Kidney Shot

"Internal bruises, external silence."

Stepping Down

Some wounds hit quietly, but break us just the same.

Kidney Shot uses kidney beans to evoke the unseen injuries we carry. The scattered forms drift in suspended color, like fragments from an impact we never fully recover from.

One image suggests surrender, the other resembles the aftermath of violence. Together, they speak to the moments we absorb more than we can bear, the near-misses and silent screams that go unnoticed.

What happens when pain has nowhere else to go? And how do we keep moving when every step forward feels like the last?

  • Kidney Shot lands quietly, but its impact is devastating. This two-part work mirrors a body under siege, struck where it hurts most but rarely shows. A reference to an illegal blow in boxing, the title sets the tone for an unseen wound, one that bleeds internally, quietly, and over time.

    In Stepping Down, we find a solitary figure on the edge: contemplative, disjointed, barely tethered. The composition evokes a moment before a final decision, the stillness before a fall. In Spray, the form becomes more volatile, fragmented, charged with action or impact. This is where the pain attacks back, where harm loops inward.

    Taken together, the diptych is not a spectacle of despair, it’s a revelation of the silence that precedes collapse. For those facing chronic illness, trauma, or addiction, this silence can feel like a permanent hum in the background. And when the body suffers long enough, the spirit begins to echo it.

    Kidney Shot doesn’t offer resolution. Instead, it holds a space for the moment just before, the breath between bleeding and being seen.

  • Some pain doesn’t scream, it seeps. Hidden, internal, and slow. Like a kidney shot, it bypasses armor and lands where no one can see, but everything feels.

    There are moments when the weight feels unbearable. When the mind begins to whisper lies like, “Maybe it’s better if I’m not here.” But God is not absent in those shadows. He is present through the ache. Near to the crushed in spirit. Tender with those who have no strength left.

    “The Lord is close to the brokenhearted and saves those who are crushed in spirit.” Psalm 34:18

    “Cast all your anxiety on Him because He cares for you.” 1 Peter 5:7

    The world might overlook silent suffering, but God does not. He sees every internal wound. Every private collapse. And in Christ, there is not only comfort, but rescue.

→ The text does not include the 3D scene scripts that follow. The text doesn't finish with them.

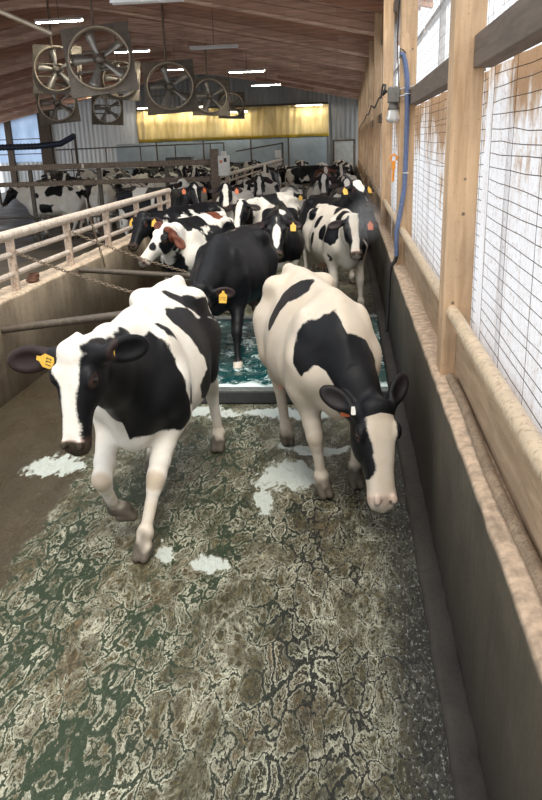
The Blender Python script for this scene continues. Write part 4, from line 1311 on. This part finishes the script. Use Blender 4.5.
for k, x in enumerate((-11.25, -8.95, -6.4, -2.15)):
    strip_light(x, 45.2, (4.46, 4.42, 4.08, 4.28)[k], 'lit strip light over the yellow curtain', 'strip lights over the yellow curtain', 1.5)

# ---------------------------------------------------------------- circulation fans
MAT_FAN = plain('dull_galvanised_fan', (0.23, 0.20, 0.165), 0.5, 0.5, 0.3, 5, dirt=(0.10, 0.08, 0.06))
MAT_BLADE = plain('bare_fan_blade', (0.36, 0.34, 0.31), 0.4, 0.6, 0.25, 8, dirt=(0.15, 0.12, 0.09))
MAT_RIM = plain('fan_rim', (0.55, 0.46, 0.35), 0.5, 0.4, 0.25, 5)
def make_fan():
    o = empty('barn_fan')
    S, R, D = 0.68, 0.60, 0.20
    # square shroud with a round throat, local y = air direction
    m = MB(); n = 48; vs = []; fs = []
    def sq(a):
        c, s = math.cos(a), math.sin(a); k = S / max(abs(c), abs(s)); return c * k, s * k
    for y in (0.0, 0.03):
        for k in range(n):
            x, z = sq(2 * math.pi * k / n); vs.append((x, y, z))
        for k in range(n):
            a = 2 * math.pi * k / n; vs.append((R * math.cos(a), y, R * math.sin(a)))
    for k in range(n):
        k2 = (k + 1) % n
        fs += [(k, k2, n + k2, n + k), (2 * n + k2, 2 * n + k, 3 * n + k, 3 * n + k2), (k2, k, 2 * n + k, 2 * n + k2)]
    m.add(vs, fs)
    m.build('shroud', MAT_FAN, o)
    m = MB(); vs = []; fs = []
    for (r, y) in ((R + 0.01, -0.12), (R, -0.12), (R, 0.06), (R + 0.01, 0.06)):
        for k in range(n): a = 2 * math.pi * k / n; vs.append((r * math.cos(a), y, r * math.sin(a)))
    for q in range(4):
        for k in range(n): fs.append((q * n + k, q * n + (k + 1) % n, ((q + 1) % 4) * n + (k + 1) % n, ((q + 1) % 4) * n + k))
    m.add(vs, fs, True)
    m.tube([((R + 0.005) * math.cos(a), -0.12, (R + 0.005) * math.sin(a)) for a in [2 * math.pi * k / n for k in range(n)]], 0.016, 8, closed=True)
    m.build('rim', MAT_RIM, o)
    for b in range(5):
        a0 = 2 * math.pi * b / 5 + 0.55
        m = MB(); vs = []; fs = []
        for k in range(7):
            r = 0.10 + (0.565 - 0.10) * k / 6; w = 0.05 + 0.065 * k / 6; tw = 0.75 - 0.35 * k / 6
            for s, d in ((-1, 0), (1, 0), (1, 0.006), (-1, 0.006)):
                u_ = s * w * math.cos(tw); y_ = s * w * math.sin(tw) * 0.7 + d - 0.02
                vs.append((r * math.cos(a0) - u_ * math.sin(a0), y_, r * math.sin(a0) + u_ * math.cos(a0)))
        for k in range(6):
            for q in range(4): fs.append((k * 4 + q, k * 4 + (q + 1) % 4, k * 4 + 4 + (q + 1) % 4, k * 4 + 4 + q))
        fs += [(3, 2, 1, 0), (24, 25, 26, 27)]
        m.add(vs, fs, True); m.build('blade', MAT_BLADE, o)
    m = MB(); m.lathe([(0.001, -0.12), (0.07, -0.11), (0.085, -0.05), (0.085, 0.05), (0.001, 0.06)], 16, Matrix.Rotation(-math.pi / 2, 4, 'X')); m.build('hub', MAT_FAN, o)
    m = MB(); m.box(-0.62, 0.62, 0.07, 0.10, -0.20, -0.16); m.box(-0.62, 0.62, 0.07, 0.10, 0.16, 0.20); m.box(-0.12, -0.08, 0.06, 0.11, -0.66, 0.66); m.cbox(-0.12, 0.12, 0.08, 0.32, -0.13, 0.13, 0.02); m.build('motor_mount', MAT_FAN, o)
    return o
fan0 = make_fan()
fans = [(-5.0, 16.23, 4.02, 1.0, 'largest square-shrouded fan with a bright rim, hanging nearest to the camera'),
        (-7.8, 21.4, 4.37, 0.95, 'fan half hidden behind the left edge of the largest fan'),
        (-4.73, 21.4, 3.82, 1.0, 'fan hanging just left of the yellow curtain lights, second of its row'),
        (-5.08, 29.7, 4.02, 1.0, 'fan hanging in front of the yellow curtain, third of its row'),
        (-6.0, 41.5, 4.25, 1.0, 'small dark fan hanging close to the yellow curtain, last of its row'),
        (-9.9, 26.8, 3.85, 1.0, 'fan hanging low at the left under the half hidden fan'),
        (-10.5, 34.5, 3.97, 1.0, 'fan hanging in front of the pale end wall siding'),
        (-8.0, 28.2, 4.6, 1.0, 'fan seen through the right side of the largest fan')]
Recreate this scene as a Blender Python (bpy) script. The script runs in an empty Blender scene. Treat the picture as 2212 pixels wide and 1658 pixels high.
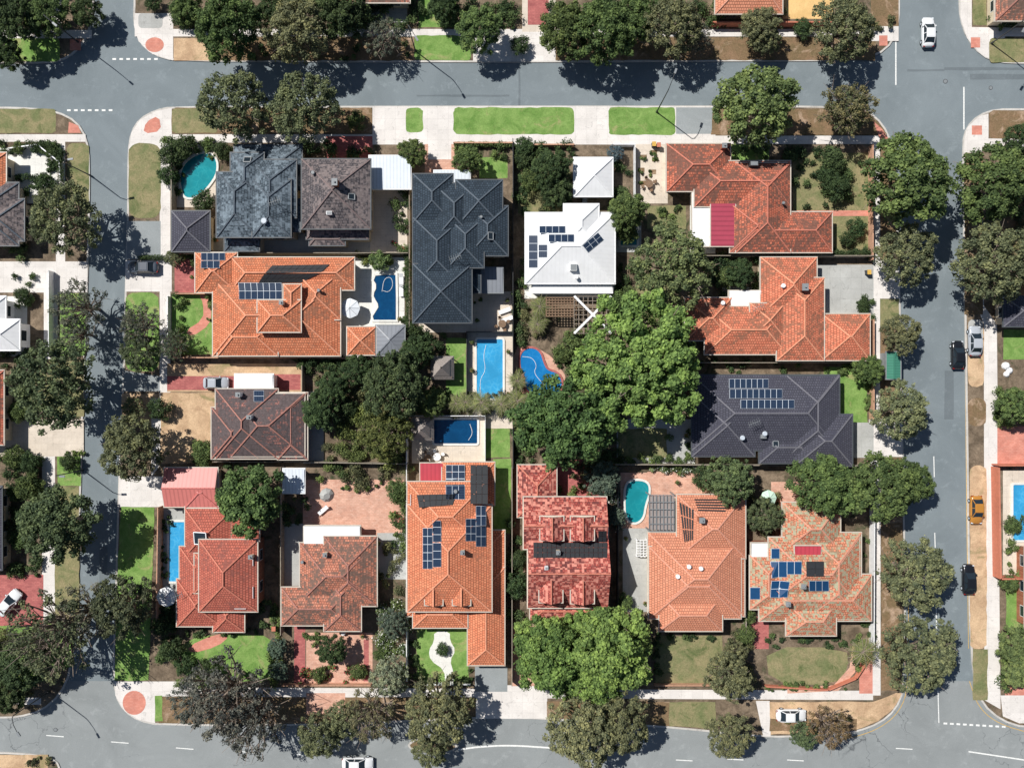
import bpy, math, random
import numpy as np
from mathutils import Vector
random.seed(7); rng=np.random.default_rng(7)
S=0.07; H=110.0; CX=1106.0; CY=829.0
scn=bpy.context.scene
K=.95
def W(px,py,z=0.0):
    f=(H-z)/H
    return ((px-CX)*S*f, -(py-CY)*S*f)
def lin(c):
    c=c/255.0
    return c/12.92 if c<=0.04045 else ((c+0.055)/1.055)**2.4
def C(r,g,b,k=None):
    k=k or K
    return (min(lin(r)/k,.86),min(lin(g)/k,.86),min(lin(b)/k,.86),1)
# ------------------------------------------------------------ materials
def newmat(name,rough=.9,spec=.2):
    m=bpy.data.materials.new(name); m.use_nodes=True
    nt=m.node_tree; b=nt.nodes['Principled BSDF']
    b.inputs['Roughness'].default_value=rough
    b.inputs['Specular IOR Level'].default_value=spec
    return m,nt,b
def nd(nt,t,**kw):
    n=nt.nodes.new(t)
    for k,v in kw.items(): setattr(n,k,v)
    return n
def noise(nt,vec,scale,detail=4,rough=.6,dist=0):
    n=nd(nt,'ShaderNodeTexNoise'); n.inputs['Scale'].default_value=scale
    n.inputs['Detail'].default_value=detail; n.inputs['Roughness'].default_value=rough
    n.inputs['Distortion'].default_value=dist
    nt.links.new(vec,n.inputs['Vector']); return n.outputs['Fac']
def ramp(nt,fac,p0,p1,c0=(0,0,0,1),c1=(1,1,1,1)):
    r=nd(nt,'ShaderNodeValToRGB'); e=r.color_ramp.elements
    e[0].position=p0; e[1].position=p1; e[0].color=c0; e[1].color=c1
    nt.links.new(fac,r.inputs[0]); return r.outputs[0]
def mixc(nt,f,a,b,mode='MIX'):
    m=nd(nt,'ShaderNodeMix',data_type='RGBA',blend_type=mode)
    for i,v in ((0,f),(6,a),(7,b)):
        if hasattr(v,'is_linked'): nt.links.new(v,m.inputs[i])
        else: m.inputs[i].default_value=v
    return m.outputs[2]
def bump(nt,b,h,st=.4,d=.05):
    n=nd(nt,'ShaderNodeBump'); n.inputs['Strength'].default_value=st; n.inputs['Distance'].default_value=d
    nt.links.new(h,n.inputs['Height']); nt.links.new(n.outputs[0],b.inputs['Normal'])
def pos(nt):
    return nd(nt,'ShaderNodeNewGeometry').outputs['Position']
def ground_mat(name,c1,c2,s1=.35,s2=6,lo=.4,hi=.62,grain=.35,c3=None,bs=.3,rough=.95):
    m,nt,b=newmat(name,rough,.1); p=pos(nt)
    f=ramp(nt,noise(nt,p,s1,5,.65,.6),lo,hi)
    col=mixc(nt,f,c1,c2)
    if c3: col=mixc(nt,ramp(nt,noise(nt,p,s1*.55+.03,6,.7,1),.55,.66),col,c3)
    g=noise(nt,p,s2,6,.8)
    gr=ramp(nt,g,.25,.75,(1-grain,)*3+(1,),(1+grain,)*3+(1,))
    col=mixc(nt,1.0,col,gr,'MULTIPLY')
    nt.links.new(col,b.inputs['Base Color']); bump(nt,b,g,bs,.06)
    return m
GRASS=ground_mat('lush_grass_mat',C(100,134,66),C(132,160,90),.6,5,.35,.65,.35,C(150,152,102),.8)
DGRASS=ground_mat('dry_grass_mat',C(112,118,80),C(146,136,102),.5,5,.35,.62,.4,C(94,104,66),.8)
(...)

    In Kidney Shot, we glimpse the spiritual war many face in silence. But faith reminds us: no hit is fatal when we are held by the One who already overcame death. There’s still breath in your lungs, which means there's still purpose in your life.

    Reflection Question

    When your pain feels hidden or too heavy, who can you call on today for help, for hope, for healing?

    Let that step be your defiance against the lie that you’re alone.